<<<<

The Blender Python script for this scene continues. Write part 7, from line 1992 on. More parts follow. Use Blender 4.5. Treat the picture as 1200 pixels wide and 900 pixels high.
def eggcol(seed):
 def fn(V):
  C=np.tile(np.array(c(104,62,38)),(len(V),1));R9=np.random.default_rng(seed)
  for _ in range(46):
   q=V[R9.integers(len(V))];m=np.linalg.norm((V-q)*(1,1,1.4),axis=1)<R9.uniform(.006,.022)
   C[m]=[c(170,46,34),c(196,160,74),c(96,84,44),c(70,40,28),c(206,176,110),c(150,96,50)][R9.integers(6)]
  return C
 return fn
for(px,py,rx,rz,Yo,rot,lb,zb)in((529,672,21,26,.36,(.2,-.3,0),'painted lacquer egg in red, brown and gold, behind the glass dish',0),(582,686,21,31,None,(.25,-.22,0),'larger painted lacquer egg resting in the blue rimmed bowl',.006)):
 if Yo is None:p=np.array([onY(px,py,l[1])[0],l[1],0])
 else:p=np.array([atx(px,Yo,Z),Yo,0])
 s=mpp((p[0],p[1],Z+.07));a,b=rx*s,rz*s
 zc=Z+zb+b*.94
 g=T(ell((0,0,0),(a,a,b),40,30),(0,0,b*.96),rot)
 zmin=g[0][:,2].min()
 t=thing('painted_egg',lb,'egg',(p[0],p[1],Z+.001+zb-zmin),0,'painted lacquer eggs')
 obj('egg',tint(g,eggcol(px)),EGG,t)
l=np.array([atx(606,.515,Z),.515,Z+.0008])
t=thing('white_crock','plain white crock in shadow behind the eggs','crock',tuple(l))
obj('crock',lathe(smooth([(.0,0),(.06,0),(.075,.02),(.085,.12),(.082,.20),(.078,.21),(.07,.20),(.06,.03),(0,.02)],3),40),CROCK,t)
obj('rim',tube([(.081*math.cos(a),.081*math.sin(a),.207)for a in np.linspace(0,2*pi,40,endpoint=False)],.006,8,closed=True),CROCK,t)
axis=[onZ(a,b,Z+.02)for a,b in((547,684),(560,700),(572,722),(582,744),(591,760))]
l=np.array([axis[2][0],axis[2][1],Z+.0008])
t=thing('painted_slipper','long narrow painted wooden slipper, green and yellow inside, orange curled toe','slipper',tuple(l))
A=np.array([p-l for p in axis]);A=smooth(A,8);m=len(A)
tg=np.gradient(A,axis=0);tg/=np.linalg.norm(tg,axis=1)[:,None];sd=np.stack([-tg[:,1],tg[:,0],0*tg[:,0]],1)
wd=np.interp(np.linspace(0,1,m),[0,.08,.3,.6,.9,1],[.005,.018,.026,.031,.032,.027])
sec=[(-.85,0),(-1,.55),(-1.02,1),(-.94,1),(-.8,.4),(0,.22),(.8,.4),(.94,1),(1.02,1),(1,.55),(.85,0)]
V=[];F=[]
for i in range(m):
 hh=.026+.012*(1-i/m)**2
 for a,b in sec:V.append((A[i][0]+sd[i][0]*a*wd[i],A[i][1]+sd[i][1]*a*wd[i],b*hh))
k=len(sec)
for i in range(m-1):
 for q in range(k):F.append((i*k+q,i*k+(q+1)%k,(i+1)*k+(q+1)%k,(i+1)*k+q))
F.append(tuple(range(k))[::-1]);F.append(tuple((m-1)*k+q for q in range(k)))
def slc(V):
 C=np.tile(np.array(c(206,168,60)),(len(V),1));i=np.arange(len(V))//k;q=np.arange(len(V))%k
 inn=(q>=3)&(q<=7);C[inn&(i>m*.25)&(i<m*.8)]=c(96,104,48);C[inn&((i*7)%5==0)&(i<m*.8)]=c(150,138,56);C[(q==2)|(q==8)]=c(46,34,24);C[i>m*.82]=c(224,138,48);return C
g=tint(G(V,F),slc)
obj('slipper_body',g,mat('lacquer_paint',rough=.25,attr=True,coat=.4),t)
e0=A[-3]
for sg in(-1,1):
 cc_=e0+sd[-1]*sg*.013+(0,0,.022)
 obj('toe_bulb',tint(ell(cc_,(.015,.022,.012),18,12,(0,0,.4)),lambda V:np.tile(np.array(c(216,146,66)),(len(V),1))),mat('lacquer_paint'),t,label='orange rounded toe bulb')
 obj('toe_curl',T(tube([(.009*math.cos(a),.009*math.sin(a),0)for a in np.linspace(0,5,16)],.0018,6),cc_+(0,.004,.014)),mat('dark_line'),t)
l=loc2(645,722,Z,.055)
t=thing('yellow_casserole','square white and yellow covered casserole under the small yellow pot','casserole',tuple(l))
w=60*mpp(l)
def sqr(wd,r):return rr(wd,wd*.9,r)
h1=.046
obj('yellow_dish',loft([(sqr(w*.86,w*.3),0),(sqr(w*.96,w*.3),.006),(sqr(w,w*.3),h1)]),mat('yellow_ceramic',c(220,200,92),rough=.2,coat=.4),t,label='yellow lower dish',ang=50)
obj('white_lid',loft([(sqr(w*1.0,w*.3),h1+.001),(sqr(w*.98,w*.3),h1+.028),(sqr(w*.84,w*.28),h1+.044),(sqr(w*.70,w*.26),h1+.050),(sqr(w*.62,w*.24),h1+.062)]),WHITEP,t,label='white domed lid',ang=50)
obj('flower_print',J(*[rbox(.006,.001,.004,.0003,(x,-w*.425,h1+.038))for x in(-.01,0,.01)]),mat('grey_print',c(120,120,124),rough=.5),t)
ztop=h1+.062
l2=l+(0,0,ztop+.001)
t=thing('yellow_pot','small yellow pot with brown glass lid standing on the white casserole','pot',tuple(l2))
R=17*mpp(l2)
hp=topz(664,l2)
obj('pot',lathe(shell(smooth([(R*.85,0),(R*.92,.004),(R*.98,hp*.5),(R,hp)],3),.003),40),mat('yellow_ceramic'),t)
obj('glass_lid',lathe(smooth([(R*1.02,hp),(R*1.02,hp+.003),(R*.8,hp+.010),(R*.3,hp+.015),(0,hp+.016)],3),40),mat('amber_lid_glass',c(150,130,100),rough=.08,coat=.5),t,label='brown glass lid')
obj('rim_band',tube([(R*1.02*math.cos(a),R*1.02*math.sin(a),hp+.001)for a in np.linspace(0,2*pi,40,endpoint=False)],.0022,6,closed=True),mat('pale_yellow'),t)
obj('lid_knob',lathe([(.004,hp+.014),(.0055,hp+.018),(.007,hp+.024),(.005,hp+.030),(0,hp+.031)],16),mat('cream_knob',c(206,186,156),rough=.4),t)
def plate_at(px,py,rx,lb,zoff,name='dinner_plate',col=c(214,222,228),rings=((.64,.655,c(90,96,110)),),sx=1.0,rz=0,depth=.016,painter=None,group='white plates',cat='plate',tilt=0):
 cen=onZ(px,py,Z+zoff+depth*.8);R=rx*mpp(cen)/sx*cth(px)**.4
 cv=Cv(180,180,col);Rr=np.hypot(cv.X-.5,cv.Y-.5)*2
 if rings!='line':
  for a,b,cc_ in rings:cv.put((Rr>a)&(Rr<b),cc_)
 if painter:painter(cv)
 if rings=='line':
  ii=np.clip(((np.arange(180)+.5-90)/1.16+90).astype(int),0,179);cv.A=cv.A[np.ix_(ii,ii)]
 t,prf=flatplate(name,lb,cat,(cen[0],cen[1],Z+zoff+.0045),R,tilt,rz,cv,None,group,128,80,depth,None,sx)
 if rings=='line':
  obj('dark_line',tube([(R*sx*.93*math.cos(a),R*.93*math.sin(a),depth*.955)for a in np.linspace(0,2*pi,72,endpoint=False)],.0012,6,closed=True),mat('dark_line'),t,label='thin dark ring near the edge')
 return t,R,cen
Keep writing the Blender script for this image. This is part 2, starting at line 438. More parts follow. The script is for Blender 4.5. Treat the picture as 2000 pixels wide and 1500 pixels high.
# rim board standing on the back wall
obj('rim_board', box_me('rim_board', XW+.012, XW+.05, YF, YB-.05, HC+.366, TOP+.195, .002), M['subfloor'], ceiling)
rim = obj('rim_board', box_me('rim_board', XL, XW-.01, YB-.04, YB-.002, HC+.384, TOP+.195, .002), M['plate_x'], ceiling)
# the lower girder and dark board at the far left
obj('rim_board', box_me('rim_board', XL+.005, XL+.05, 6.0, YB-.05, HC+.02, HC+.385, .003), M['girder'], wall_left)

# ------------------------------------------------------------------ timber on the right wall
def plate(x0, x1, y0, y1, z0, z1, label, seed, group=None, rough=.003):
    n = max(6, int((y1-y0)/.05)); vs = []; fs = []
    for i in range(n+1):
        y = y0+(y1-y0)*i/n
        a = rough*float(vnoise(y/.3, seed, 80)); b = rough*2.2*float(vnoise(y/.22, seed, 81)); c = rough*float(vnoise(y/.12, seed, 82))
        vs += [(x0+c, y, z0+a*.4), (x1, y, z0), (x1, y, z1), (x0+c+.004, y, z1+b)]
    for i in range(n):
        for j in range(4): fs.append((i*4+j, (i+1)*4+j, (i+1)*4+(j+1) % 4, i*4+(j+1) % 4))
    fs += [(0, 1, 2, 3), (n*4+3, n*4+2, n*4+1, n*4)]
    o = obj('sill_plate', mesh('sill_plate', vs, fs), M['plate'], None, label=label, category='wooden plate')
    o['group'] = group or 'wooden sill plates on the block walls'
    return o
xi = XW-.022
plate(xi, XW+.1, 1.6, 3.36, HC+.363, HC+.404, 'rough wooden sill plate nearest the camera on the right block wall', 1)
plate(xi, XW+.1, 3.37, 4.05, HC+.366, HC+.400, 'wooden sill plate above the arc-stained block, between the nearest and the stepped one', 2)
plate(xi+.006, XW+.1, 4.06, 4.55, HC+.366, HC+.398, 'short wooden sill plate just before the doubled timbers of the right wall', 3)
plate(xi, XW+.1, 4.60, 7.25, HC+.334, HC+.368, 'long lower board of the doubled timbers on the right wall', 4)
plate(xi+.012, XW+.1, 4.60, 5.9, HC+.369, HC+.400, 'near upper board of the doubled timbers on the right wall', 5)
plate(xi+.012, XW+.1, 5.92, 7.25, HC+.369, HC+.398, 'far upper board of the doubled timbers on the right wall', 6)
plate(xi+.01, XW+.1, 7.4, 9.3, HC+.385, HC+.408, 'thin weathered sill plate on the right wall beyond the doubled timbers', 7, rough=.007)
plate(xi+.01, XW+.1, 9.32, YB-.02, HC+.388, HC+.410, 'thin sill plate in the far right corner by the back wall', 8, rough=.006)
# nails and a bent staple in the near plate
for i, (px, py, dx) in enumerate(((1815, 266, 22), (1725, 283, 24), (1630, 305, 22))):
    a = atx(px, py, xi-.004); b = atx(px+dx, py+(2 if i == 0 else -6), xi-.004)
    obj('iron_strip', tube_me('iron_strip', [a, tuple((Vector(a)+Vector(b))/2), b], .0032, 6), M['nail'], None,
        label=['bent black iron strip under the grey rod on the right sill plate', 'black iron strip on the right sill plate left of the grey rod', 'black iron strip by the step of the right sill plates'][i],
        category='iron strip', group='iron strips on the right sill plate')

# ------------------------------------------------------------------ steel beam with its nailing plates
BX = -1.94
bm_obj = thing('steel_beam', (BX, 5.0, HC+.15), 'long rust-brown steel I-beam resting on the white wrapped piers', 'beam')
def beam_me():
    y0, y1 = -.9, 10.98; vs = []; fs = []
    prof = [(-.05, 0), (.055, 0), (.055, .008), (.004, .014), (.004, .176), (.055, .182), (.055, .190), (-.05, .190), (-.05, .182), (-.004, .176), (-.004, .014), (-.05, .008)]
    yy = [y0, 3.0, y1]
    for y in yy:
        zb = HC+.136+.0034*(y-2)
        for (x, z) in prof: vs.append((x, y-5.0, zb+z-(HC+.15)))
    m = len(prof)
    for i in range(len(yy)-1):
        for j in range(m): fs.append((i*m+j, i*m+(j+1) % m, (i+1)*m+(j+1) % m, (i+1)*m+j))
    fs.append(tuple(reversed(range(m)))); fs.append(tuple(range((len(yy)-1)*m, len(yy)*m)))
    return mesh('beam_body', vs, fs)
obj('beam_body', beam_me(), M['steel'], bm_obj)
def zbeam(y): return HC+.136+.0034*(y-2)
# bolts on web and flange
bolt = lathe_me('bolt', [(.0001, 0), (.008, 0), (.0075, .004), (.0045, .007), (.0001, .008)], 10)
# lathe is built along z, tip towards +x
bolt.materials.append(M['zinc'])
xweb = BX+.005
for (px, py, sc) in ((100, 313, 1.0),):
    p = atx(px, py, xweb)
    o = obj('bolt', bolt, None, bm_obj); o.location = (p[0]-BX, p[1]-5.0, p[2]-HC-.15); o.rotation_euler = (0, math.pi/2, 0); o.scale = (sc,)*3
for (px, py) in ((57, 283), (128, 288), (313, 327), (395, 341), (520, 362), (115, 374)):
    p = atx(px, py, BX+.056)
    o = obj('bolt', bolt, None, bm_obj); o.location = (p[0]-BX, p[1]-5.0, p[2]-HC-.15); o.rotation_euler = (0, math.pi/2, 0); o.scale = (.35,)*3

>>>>

### Written request
Quote nothing but the lines that run from the line containing "Keep writing the" through the line containing "HC+.385, .003), M['girder'], wall_left)", keeping both of them word for word.

### Solution below
Keep writing the Blender script for this image. This is part 2, starting at line 438. More parts follow. The script is for Blender 4.5. Treat the picture as 2000 pixels wide and 1500 pixels high.
# rim board standing on the back wall
obj('rim_board', box_me('rim_board', XW+.012, XW+.05, YF, YB-.05, HC+.366, TOP+.195, .002), M['subfloor'], ceiling)
rim = obj('rim_board', box_me('rim_board', XL, XW-.01, YB-.04, YB-.002, HC+.384, TOP+.195, .002), M['plate_x'], ceiling)
# the lower girder and dark board at the far left
obj('rim_board', box_me('rim_board', XL+.005, XL+.05, 6.0, YB-.05, HC+.02, HC+.385, .003), M['girder'], wall_left)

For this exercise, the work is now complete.